Inside Freddie Mercury’s Personal World: The Reality About His Love Life, Alleged Secret Daughter
The iconic Queen frontman, whose story was brought to life on the big screen by Rami Malek in the Oscar-winning 2018 biopic Bohemian Rhapsody, began life not as Freddie Mercury, but as Farrokh Bulsara.
Born in Zanzibar, an island off the coast of Tanzania (then a protectorate of Britain), on Sept. 5, 1946, Mercury’s parents were Parsi, followers of the Zoroastrian religion whose ancestors came from Persia.
Bomi Bulsara, his father, was a high-court cashier for the British government, meaning that he, his wife Jer, Farrokh and their younger daughter Kashmira were able to live in cultural privilege, standing in stark contrast to much of their island home’s population.
By the time their son was 8, in 1954, he was sent to St.

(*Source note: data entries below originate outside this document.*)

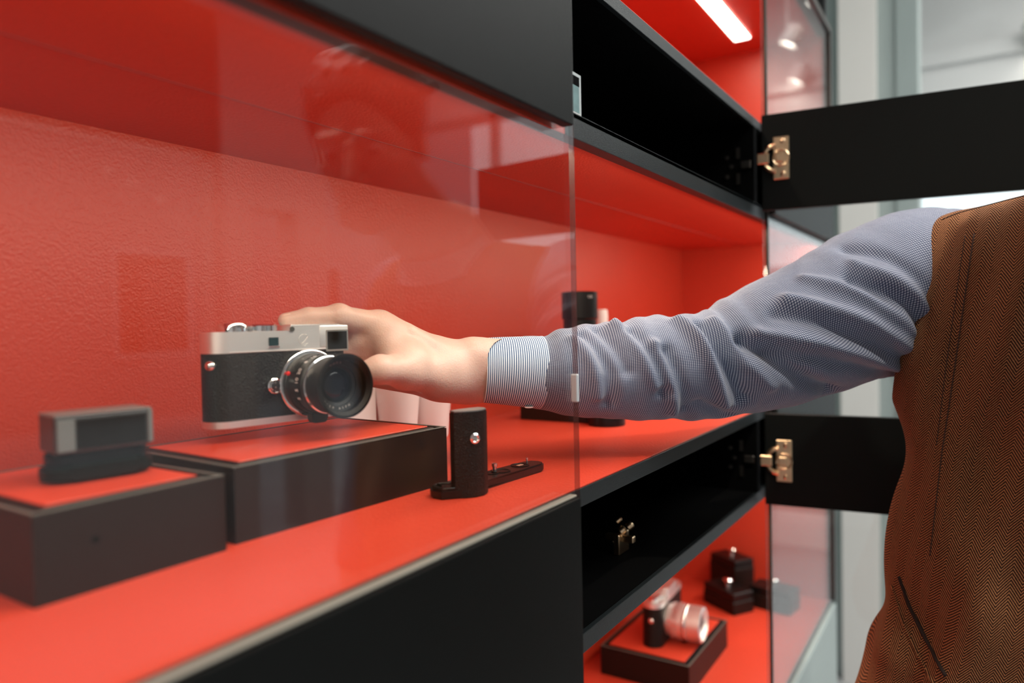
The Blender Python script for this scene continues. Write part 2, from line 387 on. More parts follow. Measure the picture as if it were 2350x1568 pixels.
# pavement and a pale building across the street
b = NB(); box(b, -12, 30, -30, 20, FZ - .3, FZ - .12); struct('pavement', b, mat('pavement_stone', (.42, .42, .42), .8, nscale=3, nvar=.1))
bl = thing('building', 'pale rendered building seen through the shop window across the street', 'building', (17, -9, FZ - .12))
obj('facade', box(NB(), 0, 3, -12, 12, 0, 2.6), mat('pale_render', (.72, .74, .76), .8, nscale=1, nvar=.05), bl)
for k in range(6):
    wf = obj('window', box(NB(), -.05, .0, -10 + 3.4 * k, -8.6 + 3.4 * k, 1.2, 2.2), GREYT, bl)
    obj('pane', box(NB(), -.06, -.05, -9.9 + 3.4 * k, -8.7 + 3.4 * k, 1.3, 2.1), DKGLASS, wf)
bl = thing('building', 'long cream building added opposite the shop front so the glass mirrors less sky', 'building', (4, -11, FZ - .12))  # added to put a dimmer facade than the sky in the mirrored window
obj('facade', box(NB(), -14, 12.4, -2, 0, 0, 7), mat('cream_render', (.30, .29, .285), .8, nscale=1, nvar=.05), bl)
for k in range(7):
    wf = obj('window', box(NB(), -12 + 3.6 * k, -10.6 + 3.6 * k, 0, .05, 1.0, 2.8), GREYT, bl)
    obj('pane', box(NB(), -11.9 + 3.6 * k, -10.7 + 3.6 * k, .05, .06, 1.1, 2.7), DKGLASS, wf)
# ceiling track spotlights
SPOT = emis('spot_lens', (1, .93, .82), 14)
def spot(x, y, z, lab, power, aim=None):
    t = thing('spotlight', lab, 'light', (x, y, CZ), 0, 'ceiling spotlights')
    obj('mount', lathe(NB(), [(.03, 0), (.03, -.02), (.008, -.022), (.008, z - CZ + .09)], 20), WHITE, t, 40)
    hm = T(0, 0, z - CZ) @ RX(math.radians(-28))
    h = obj('lamp_head', lathe(NB(), [(.02, .11), (.045, .10), (.052, .0), (.046, .0), (.044, .02)], 28, hm), WHITE, t, 40)
    obj('bulb', lathe(NB(), [(.0, .012), (.043, .012), (.043, .018), (0, .018)], 28, hm), SPOT, h)
    aim = aim or (math.radians(38), 0, math.radians(35))
    d = bpy.data.lights.new('spot', 'SPOT'); d.energy = power; d.color = (1, .9, .76); d.spot_size = math.radians(36 if power > 100 else 75); d.spot_blend = .8; d.shadow_soft_size = .04
    l = bpy.data.objects.new('spot', d); COL.objects.link(l); l.parent = t; l.location = (0, .01, z - CZ - .01); l.rotation_euler = aim
spot(4.12, -.245, 1.445, 'white ceiling spotlight, middle of the three mirrored in the far glass', 9)
spot(3.98, -.085, 1.56, 'white ceiling spotlight mirrored highest in the far glass', 7)
spot(4.40, -.264, 1.326, 'white ceiling spotlight mirrored lowest in the far glass', 5)

spot(.30, -.45, 1.60, 'white ceiling spotlight above the photographer, aimed at the man', 110, (Vector((.95, -.06, .06)) - Vector((.30, -.45, 1.6))).to_track_quat('-Z', 'Y').to_euler())
# ------------------------------------------------------------------ the display cabinet
YG = .307            # plane of the carcass front edges / back of the doors
XA, XM0, XM1, XE = -.70, .575, 1.2265, 1.90
YB = .67
cab = thing('display_cabinet', 'long black wall cabinet with red leather lined display bays and black compartments', 'cabinet', (0, 0, 0))
def shelf(name, z0, z1, m=BLACKL):
    s = obj(name, box(NB(), XA, XE, YG + .001, YB, z0, z1), m, cab); return s
ZS = [(-.6895, -.706), (-.152, -.170), (.3285, .3115)]
obj('back_panel', box(NB(), XA, XE, YB, YB + .015, FZ + .1, 1.3), BLACKL, cab)
for x0 in (XA - .02, XE): obj('end_panel', box(NB(), x0, x0 + .02, YG, YB + .015, FZ + .1, 1.3, .001), BLACKL, cab)
def board(z0, z1, lip=True):
    s = obj('shelf_board', box(NB(), XA, XE, YG + .001, YB, z0, z1, .0006), LIP, cab); return s
s1 = board(-.7075, -.6915); s2 = board(-.3065, -.2885); s3 = board(-.1705, -.1535); s5 = board(.3125, .327)
# board over the middle display: thin board with a deeper front lip that hides the strip light
b = NB(); box(b, XA, XE, YG + .001, YB, .1840, .1885); box(b, XA, XE, YG + .001, YG + .016, .1655, .1885, .0006); s4 = obj('shelf_board', b, LIP, cab)
b = NB(); box(b, XA, XE, YG + .001, YB, .672, .69); s6 = obj('shelf_board', b, LIP, cab)
def lining(z0, z1, xr=XE - .002):
    """red leather floor, ceiling, back and right end of one display bay"""
    obj('leather_floor', box(NB(), XA, xr, YG + .002, YB - .001, z0 - .0015, z0, .0004), RED, cab)
    obj('leather_ceiling', box(NB(), XA, xr, YG + .018, YB - .001, z1, z1 + .0015), RED, cab)
    b = NB(); box(b, XA, xr, YB - .003, YB, z0, z1); obj('leather_back', b, RED, cab)
    obj('leather_end', box(NB(), xr - .003, xr, YG + .006, YB - .003, z0, z1), RED, cab)
lining(-.152, .1822); lining(-.69, -.3085); lining(.3285, .670)
# the thin seam along the display ceiling
obj('ceiling_seam', box(NB(), XA, XE - .01, .500, .5012, .1815, .1826), mat('dark_red_seam', (.25, .01, .01), .5), cab)
def compartment(z0, z1):
    b = NB()
    box(b, XA, XE, YB - .05, YB - .045, z0, z1); box(b, XM1, XM1 + .018, YG + .001, YB - .05, z0, z1); box(b, XM0 - .018, XM0, YG + .001, YB - .05, z0, z1)
    box(b, XM0, XM1, YG + .006, YB - .05, z0, z0 + .0008); box(b, XM0, XM1, YG + .006, YB - .05, z1 - .0008, z1)
    obj('compartment', b, INNER, cab)
obj('lip_cover', box(NB(), XA, XM0, YG - .0002, YG + .001, .1652, .1760), RED, cab)
compartment(.1887, .3123); compartment(-.2883, -.1707)
def led(z, y, x0, x1, power, vis=False):
    """aluminium strip light under a display ceiling"""
    xm, L = (x0 + x1) / 2, x1 - x0
    d = bpy.data.lights.new('strip', 'AREA'); d.shape = 'RECTANGLE'; d.size = L; d.size_y = .012; d.energy = power; d.color = WARM
    l = bpy.data.objects.new('strip', d); COL.objects.link(l); l.parent = cab; l.location = (xm, y, z - .0075); l.rotation_euler = (math.radians(0 if vis else 20), 0, 0)
    if vis:
        obj('strip_light', box(NB(), x0, x1, y - .019, y + .019, z - .006, z, .004, 3), emis('strip_diffuser', (1, .93, .84), 5), cab)
    else:
        obj('strip_light', box(NB(), x0, x1, y - .007, y + .007, z - .006, z, .001), CHROME, cab)
led(.182, YG + .027, -.60, 1.88, 6.6)
led(-.309, YG + .027, -.60, 1.88, 6.8)
led(.670, .475, .2, 1.80, 3.2, True)

# ---- doors: a tall glass pane with black panels fixed to it
UP, LO = (.1757, .640), (-.6600, -.1570)
def hinge(par, m, zc, s=1):
    """cup hinge seen on the inner face; local x runs along the door from its hinge side, y into the door"""
    b = NB()
    box(b, .018, .042, -.0022, .001, zc - .034, zc + .034, .001, 1)
    for dz in (-.026, .026): lathe(b, [(.0042, 0), (.0042, .0012), (.002, .0024), (0, .0024)], 14, T(.033, -.0020, zc + dz) @ RX(PI / 2))
    tube(b, [(.022 - .0185 * math.sin(a), -.003, zc + .0205 * math.cos(a)) for a in [PI * i / 14 for i in range(15)]], .0040, 8)
    tube(b, [(.030 + .012 * math.cos(a), -.0035, zc + .0125 * math.sin(a)) for a in [2 * PI * i / 20 for i in range(20)]], .0014, 6, closed=True)
    box(b, -.006, .012, -.009, -.004, zc - .0085, zc + .0085, .0012, 1)
    box(b, .022, .034, -.006, -.001, zc - .007, zc + .007, .001, 1)
    bmesh.ops.transform(b, matrix=m, verts=b.verts)
    return obj('hinge', b, BRASS, par, 35)
# closed door of the near bay
def closed_door(lab, x0, x1, glz, panels):
    t = obj('glass_door', box(NB(), x0, x1, YG - .0055, YG - .0005, glz[0], glz[1], .0004, 1), GLASS, None)
    tag(t, lab, 'door')
    for z0, z1, px0, px1 in panels:
        obj('door_panel', box(NB(), px0, px1, YG - .0165, YG - .0056, z0, z1, .0012, 2), BLACKL, t)
    return t
near = closed_door('closed glass door of the near bay with matte black panels above and below', -.07, .581, (-1.2, 1.25),
                   [(.1665, .66, -.07, .5605), (-.60, -.1525, -.07, .5625)])
obj('edge_strip', box(NB(), .581, .5818, YG - .0055, YG - .0005, -1.2, 1.25), EDGE, near)
obj('panel_trim', box(NB(), -.07, .5625, YG - .0125, YG - .0056, -.1524, -.1505, .0006, 1), mat('beige_rubber_seal', (.30, .28, .22), .4), near)
obj('door_catch', box(NB(), .5785, .5825, YG - .0062, YG + .0002, -.072, -.047, .0008, 1), mat('pale_plastic', (.6, .65, .66), .4), near)
left = closed_door('closed glass door at the far left end of the cabinet', -.72, -.075, (-1.2, 1.25), [(.1757, .70, -.72, -.075), (-.62, -.157, -.72, -.075)])
far = closed_door('closed glass door of the far bay mirroring the bright shop', 1.296, 1.90, (-.6915, .675), [(.1757, .327, 1.296, 1.90), (-.3065, -.157, 1.296, 1.90)])
b = NB(); box(b, 1.2890, 1.2955, YG - .0060, YG - .0008, -.6915, .675, .0008, 1)
box(b, 1.9005, 1.915, YG - .0115, YG, -.6915, .675, .0008, 1); box(b, 1.2885, 1.915, YG - .0115, YG, .6755, .689, .0008, 1)
obj('door_frame', b, mat('dark_bronze_frame', (.03, .025, .02), .3, metal=.3), far)
lowp = tag(obj('plinth_panel', box(NB(), 1.300, 1.915, YG - .012, YG - .0006, -1.24, -.701, .0015, 1), GREYT), 'grey-green plinth panel below the far glass door', 'panel')
# open door of the middle bay, hinged at its far side and swung a little past square
op = thing('glass_door', 'open glass door swung out behind the man, black panels and brass hinges', 'door', (1.2400, .2975, 0), 0)
op.rotation_euler = (0, 0, math.radians(-90 + 6.1))
obj('pane', box(NB(), 0, .60, .0, .005, -1.2, 1.25, .0004, 1), GLASS, op)
obj('edge_strip', box(NB(), -.0008, .0, .0, .005, -1.2, 1.25), EDGE, op)
pu = obj('door_panel', box(NB(), .0, .60, -.011, -.0002, .1735, .3275, .001, 1), BLACKL, op)
pl_ = obj('door_panel', box(NB(), .0, .60, -.011, -.0002, -.3065, -.1570, .001, 1), BLACKL, op)
hinge(pu, T(0, -.011, 0), .2555); hinge(pl_, T(0, -.011, 0), -.2330)
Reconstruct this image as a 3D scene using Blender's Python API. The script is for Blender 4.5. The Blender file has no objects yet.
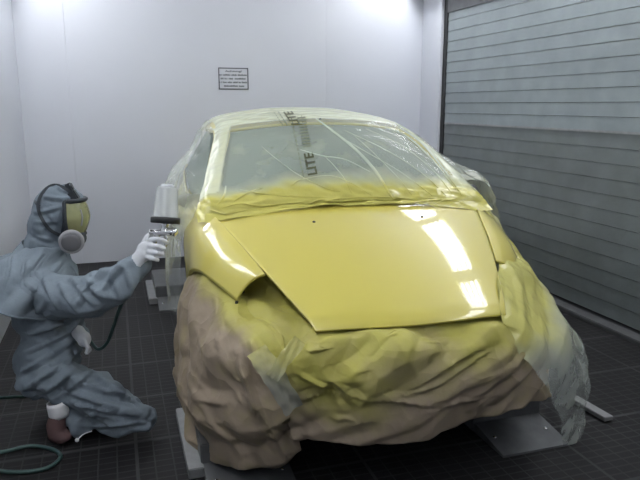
import bpy, bmesh, math, random
from mathutils import Vector, Matrix, noise
from mathutils.bvhtree import BVHTree

random.seed(7)
S = bpy.context.scene
C = S.collection
V = Vector

# ------------------------------------------------------------------ camera
FPX = 640.0
CAMH = 1.65
VPX, VPY = 112.0, 105.0
PHI = math.atan((240 - VPY) / FPX)
PSI = math.atan((320 - VPX) / FPX * math.cos(PHI))
CF = V((math.sin(PSI) * math.cos(PHI), math.cos(PSI) * math.cos(PHI), -math.sin(PHI)))
CR = V((math.cos(PSI), -math.sin(PSI), 0))
CU = CR.cross(CF)
CC = V((0, 0, CAMH))
cd = bpy.data.cameras.new('camera')
cam = bpy.data.objects.new('camera', cd)
C.objects.link(cam)
m = Matrix((CR, CU, -CF)).transposed().to_4x4()
m.translation = CC
cam.matrix_world = m
cd.sensor_width = 36
cd.lens = 36 * FPX / 640
cd.clip_start = 0.02
S.camera = cam


def ray(x, y):
    return CF + CR * ((x - 320) / FPX) + CU * ((240 - y) / FPX)


def PD(x, y, d):            # a point seen at (x, y) at depth d
    return CC + ray(x, y) * d


def PX(x, y, ax, val):      # ... on a world plane
    r = ray(x, y)
    return CC + r * ((val - CC[ax]) / r[ax])


# car frame: u to the right, v from the front bumper backwards, z up
CARM = Matrix.Translation((1.129, 2.239, 0.15)) @ Matrix.Rotation(-0.0637, 4, 'Z')
CARI = CARM.inverted()
CCL = CARI @ CC


def PV(x, y, v, ax=1):      # car-frame point seen at (x, y) on plane v
    r = CARI.to_3x3() @ ray(x, y)
    return CCL + r * ((v - CCL[ax]) / r[ax])


# ------------------------------------------------------------------ materials
def lin(r, g, b):
    f = lambda c: (c / 255 / 12.92) if c / 255 <= 0.04045 else ((c / 255 + 0.055) / 1.055) ** 2.4
    return (f(r), f(g), f(b), 1)


def mat(name, col, rough=0.5, metal=0.0, coat=0.0, spec=0.5, noise_amt=0.0, nscale=8.0, bump=0.0, bscale=40.0, emit=None, estr=0.0, alpha=None, trans=0.0):
    m = bpy.data.materials.new(name)
    m.use_nodes = True
    n, l = m.node_tree.nodes, m.node_tree.links
    b = n['Principled BSDF']
    b.inputs['Base Color'].default_value = col
    b.inputs['Roughness'].default_value = rough
    b.inputs['Metallic'].default_value = metal
    b.inputs['Coat Weight'].default_value = coat
    b.inputs['Coat Roughness'].default_value = 0.04
    b.inputs['Specular IOR Level'].default_value = spec
    b.inputs['Transmission Weight'].default_value = trans
    if alpha is not None:
        b.inputs['Alpha'].default_value = alpha
    if emit:
        b.inputs['Emission Color'].default_value = emit
        b.inputs['Emission Strength'].default_value = estr
    tc = n.new('ShaderNodeTexCoord')
    if noise_amt > 0:
        t = n.new('ShaderNodeTexNoise')
        t.inputs['Scale'].default_value = nscale
        t.inputs['Detail'].default_value = 5
        l.new(tc.outputs['Object'], t.inputs['Vector'])
        mx = n.new('ShaderNodeMix')
        mx.data_type = 'RGBA'
        mx.inputs[6].default_value = [c * (1 - noise_amt) for c in col[:3]] + [1]
        mx.inputs[7].default_value = [min(1, c * (1 + noise_amt)) for c in col[:3]] + [1]
        l.new(t.outputs['Fac'], mx.inputs[0])
        l.new(mx.outputs[2], b.inputs['Base Color'])
    if bump > 0:
        t2 = n.new('ShaderNodeTexNoise')
        t2.inputs['Scale'].default_value = bscale
        t2.inputs['Detail'].default_value = 4
        l.new(tc.outputs['Object'], t2.inputs['Vector'])
        bp = n.new('ShaderNodeBump')
        bp.inputs['Strength'].default_value = bump
        bp.inputs['Distance'].default_value = 0.01
        l.new(t2.outputs['Fac'], bp.inputs['Height'])
        l.new(bp.outputs['Normal'], b.inputs['Normal'])
    return m


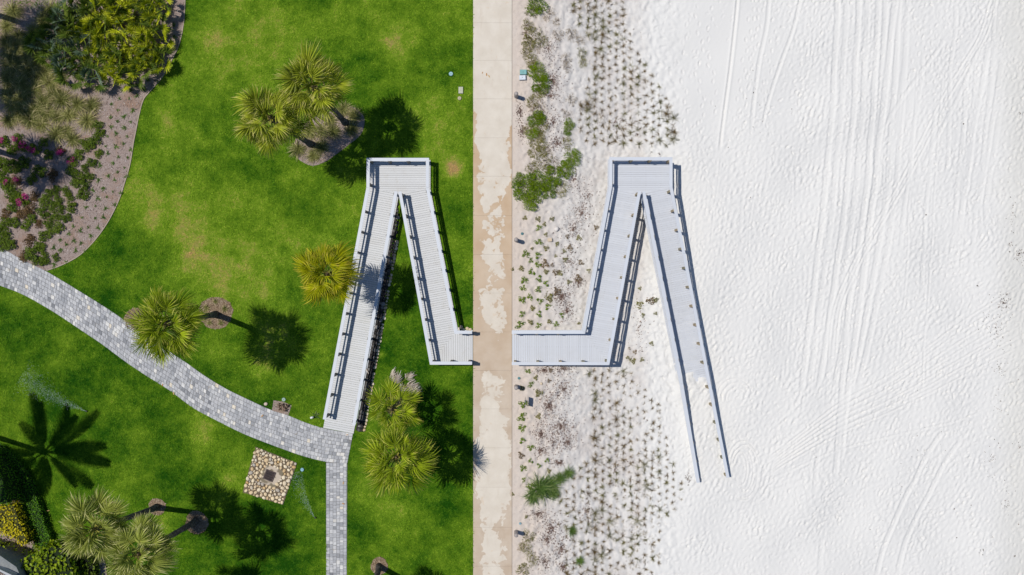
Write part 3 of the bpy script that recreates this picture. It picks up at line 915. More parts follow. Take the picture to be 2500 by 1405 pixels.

Peter’s Church of England School all the way in Panchgani, India, near his parents’ home city of Bombay, now Mumbai.
By all accounts, Mercury arrived at St. Peter’s as a terribly shy child, self-conscious about the prominent overbite that earned him the nickname “Bucky.” But he soon began to blossom, earning the more affectionate nickname of Freddie from his teachers as he began to develop his own tastes.
“He was quite happy and saw it as an adventure as some of our friends’ children had gone there,” his mother told The Telegraph in 2011. “Right from the start, Freddie was musical. He had it on his mind all the time. He could play any tune. He could hear something and play it straight away.”